### AIM
Take the entries that follow and return only the lines from the one with "420, .5, rb, .3)" through the final line, leaving every picture behind.

### DATASET
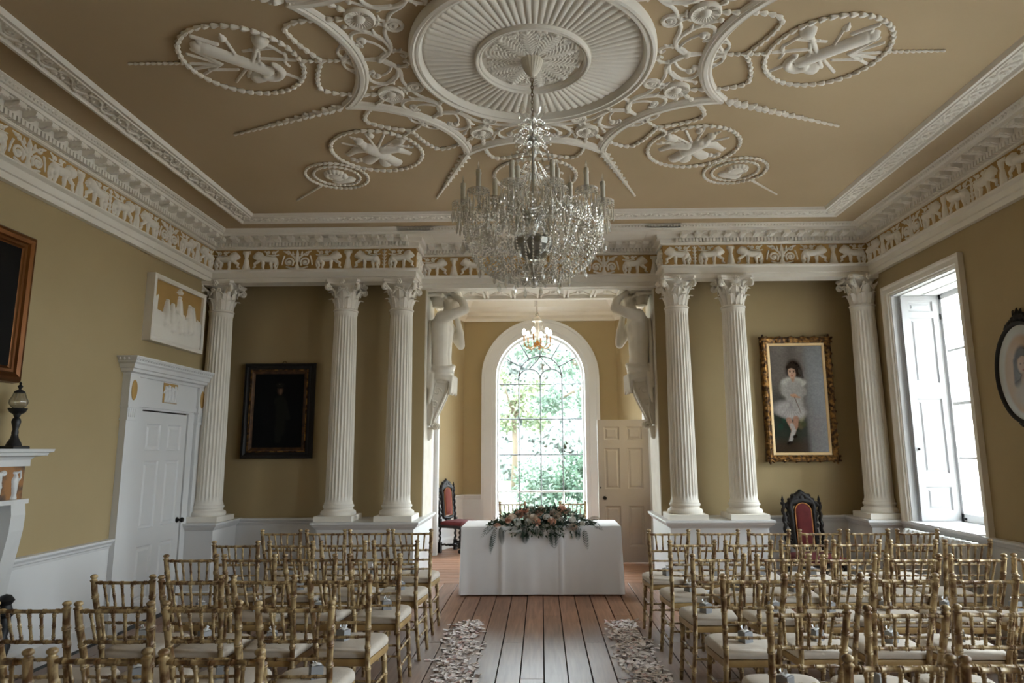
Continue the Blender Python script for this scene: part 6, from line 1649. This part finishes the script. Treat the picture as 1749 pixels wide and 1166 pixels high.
for k in range(6):
    a = k*PI/3+.25; R_ = .205
    mb = MB(); mb.tube([pol(p[0], a, p[1]) for p in bez((.02, 3.19), (.10, 3.06), (.20, 3.10), (R_, 3.20), 10)], .008, 6); arm = mb.build('gilt_arm', 'gilt_arm', t, smooth=True)
    x, y = R_*cos(a), R_*sin(a)
    mb = MB(); mb.lathe([(.008, 3.19), (.032, 3.20), (.034, 3.205), (.012, 3.21)], 12, (x, y, 0)); mb.build('drip_pan', 'crystal', arm, smooth=40)
    mb = MB(); mb.lathe([(.011, 3.205), (.011, 3.30), (.008, 3.305)], 10, (x, y, 0)); mb.build('candle_tube', 'gilt_arm', arm, smooth=40)
    mb = MB(); mb.lathe([(.010, 3.30), (.024, 3.33), (.027, 3.352), (.018, 3.385), (.004, 3.40)], 12, (x, y, 0)); mb.build('bulb', 'bulb_lit', arm, smooth=True)
    mb = MB()
    for j in range(4): drop(mb, (x+.03*cos(j*PI/2), y+.03*sin(j*PI/2), 3.195), .05, .007)
    beads(mb, sagline(pol(.05, a, 3.54), (x*.9, y*.9, 3.2), .06), .007); drop(mb, pol(.08, a, 3.5), .04, .009); drop(mb, pol(.10, a+.4, 3.13), .06, .008); mb.build('crystal_drops', 'crystal', arm, kind='stuff')
# ================================================================== the garden beyond the windows
mb = MB(); mb.grid(np.array([[(-70, -60, -.25), (70, -60, -.25)], [(-70, 90, -.25), (70, 90, -.25)]], float)); o = mb.build('ground', 'gravel'); o['kind'] = 'structure'; o['label'] = 'pale gravel outside the house'
mb = MB(); mb.grid(np.array([[(-40, 17.5, -.24), (-2, 17.5, -.24), (40, 15.5, -.24)], [(-40, 80, -.24), (-2, 80, -.24), (40, 80, -.24)]], float)); o = mb.build('lawn', 'lawn'); tag(o, 'sunlit lawn stretching away beyond the arched window', 'lawn', kind='stuff')
def leaf_cloud(mb, c, rad, n, size, rnd, shell=.55):
    for k in range(n):
        d = Vector((rnd.gauss(0, 1), rnd.gauss(0, 1), rnd.gauss(0, 1))).normalized(); u = shell+(1-shell)*rnd.random()
        p = Vector(c)+Vector((d.x*rad[0], d.y*rad[1], d.z*rad[2]))*u
        leafquad(mb, p, d+Vector((rnd.gauss(0, .8), rnd.gauss(0, .8), rnd.gauss(0, .8))), (rnd.gauss(0, 1), rnd.gauss(0, 1), 1), size*rnd.uniform(.7, 1.3), size*rnd.uniform(.22, .36))
def tree(label, x, y, trunk_h, r, clumps, m, seed, size=.30, n=260):
    rnd = random.Random(seed); t = thing('garden_tree', label, 'tree', (x, y, -.25), 0)
    mb = MB(); mb.tube([(0, 0, 0), (.05, 0, trunk_h*.5), (-.05, .1, trunk_h)], [r, r*.8, r*.6], 8); mb.build('trunk', 'bark', t, smooth=True)
    fo = MB()
    for (cx_, cy_, cz_, rr) in clumps:
        b = MB(); b.tube([(0, 0, trunk_h*.8), (cx_*.5, cy_*.5, (trunk_h+cz_)/2), (cx_, cy_, cz_)], [r*.45, r*.3, r*.1], 6); b.build('branch', 'bark', t, smooth=True)
        leaf_cloud(fo, (cx_, cy_, cz_), (rr, rr, rr*.7), n, size, rnd, .2)
    obj('foliage', fo.mesh('foliage', m, False, fixn=False), t, kind='stuff'); return t
tree('broad leafy tree beyond the arched window, trunk off to the bush side', 3.0, 27, 5.0, .28, [(-1.8, -1, 5.2, 1.1), (-.6, 0, 6.4, 1.3), (-2.6, 0, 3.7, .8), (-1.0, -1, 3.6, 1.0), (.2, 0, 4.6, 1.3), (-3.4, 0, 6.0, .8)], 'tree_leaf', 4, .22, 420)
tree('thin pale tree seen through the middle panes of the arched window', -1.2, 30, 4.2, .16, [(.2, 0, 3.9, .9), (.8, -.5, 4.6, .8), (-.8, 0, 5.0, .9), (1.0, 0, 3.1, .6), (-.4, 0, 3.0, .6)], 'tree_leaf_pale', 8, .20, 300)
tree('young tree at the lawn edge beyond the arched window', -3.2, 24, 2.6, .12, [(.3, 0, 2.9, .8), (1.3, 0, 2.6, .5), (-.4, 0, 3.6, .8), (1.0, 0, 4.4, .6)], 'tree_leaf', 15, .18, 320)
def bush(label, x, y, blobs, m, seed, size=.14, n=900):
    rnd = random.Random(seed); t = thing('garden_shrub', label, 'shrub', (x, y, -.25))
    fo = MB()
    for (cx_, cy_, cz_, rx, rz_) in blobs: leaf_cloud(fo, (cx_, cy_, cz_), (rx, rx, rz_), n, size, rnd, .5)
    obj('foliage', fo.mesh('foliage', m, False, fixn=False), t, kind='stuff')
    b = MB()
    for (cx_, cy_, cz_, rx, rz_) in blobs: b.tube([(cx_*.6, cy_, 0), (cx_, cy_, cz_)], [.05, .02], 6)
    b.build('stems', 'bark', t); return t
bush('dense dark evergreen bush low in the arched window', 1.15, 19, [(0, 0, .85, .8, .95), (.5, .3, 1.2, .6, .8), (-.4, 0, .5, .5, .6)], 'hedge_leaf', 2)
bush('lighter green bush next to the dark evergreen, outside', -.35, 21, [(0, 0, .75, .55, .9), (.35, .2, .5, .5, .6), (.9, 0, .9, .5, .9)], 'tree_leaf', 5, .15, 600)
bush('low shrubs under the window beside the lawn', -.2, 16.5, [(0, 0, .2, .5, .35), (.8, 0, .25, .5, .4), (1.5, .2, .3, .5, .45)], 'tree_leaf', 6, .12, 450)

mb = MB(); mb.box(7.3, 7.6, 5.41, 14.1, -.25, 2.2); mb.box(4.45, 5.5, 4.72, 5.4, -.25, 5.2)  # both blocks added to keep daylight off the shutter; none known there
o = struct(mb.build('wall_light_screen', 'light_screen_render')); o['label'] = 'pale wall added outside to screen light from the shuttered window'
mb = MB(); mb.box(7.25, 7.65, 5.42, 14.15, 2.2, 2.3); mb.build('light_screen_coping', 'stone_grey', o)
rb = random.Random(77)
for k in range(5):
    x = -3.7+k*1.85+rb.uniform(-.2, .2); y = 44+rb.uniform(-3, 4); h = rb.uniform(11, 14)
    t = thing('distant_tree', 'pale tall tree of the far belt, %s from the carved-chair side of the window' % ORD[k], 'tree', (x, y, -.25), 0, 'far tree belt beyond the lawn')
    mb = MB(); mb.tube([(0, 0, 0), (.1, 0, h*.45), (0, 0, h*.8)], [.3, .22, .08], 7); mb.build('trunk', 'bark', t, smooth=True)
    fo = MB()
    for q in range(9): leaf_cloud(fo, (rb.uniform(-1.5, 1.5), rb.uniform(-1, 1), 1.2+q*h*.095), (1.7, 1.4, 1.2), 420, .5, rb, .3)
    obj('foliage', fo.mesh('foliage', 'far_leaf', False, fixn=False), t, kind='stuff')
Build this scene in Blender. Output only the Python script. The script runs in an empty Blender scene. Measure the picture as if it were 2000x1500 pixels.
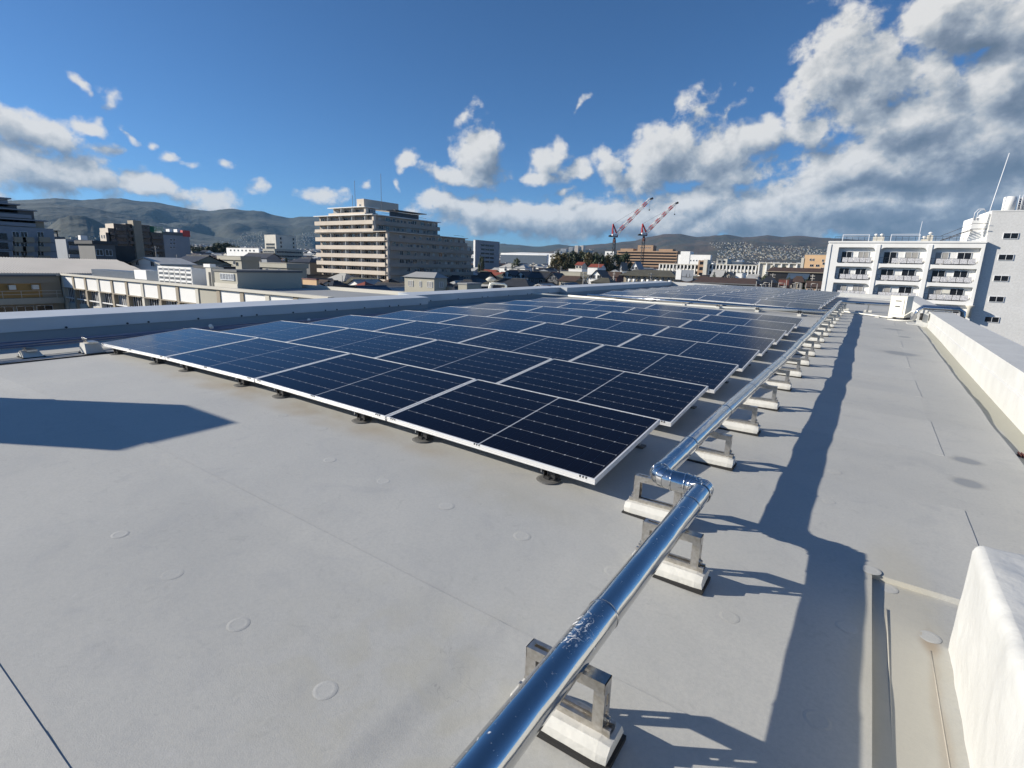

### OUTPUT FOR THIS TASK
    for q in range(9): leaf_cloud(fo, (rb.uniform(-1.5, 1.5), rb.uniform(-1, 1), 1.2+q*h*.095), (1.7, 1.4, 1.2), 420, .5, rb, .3)
    obj('foliage', fo.mesh('foliage', 'far_leaf', False, fixn=False), t, kind='stuff')
Build this scene in Blender. Output only the Python script. The script runs in an empty Blender scene. Measure the picture as if it were 2000x1500 pixels.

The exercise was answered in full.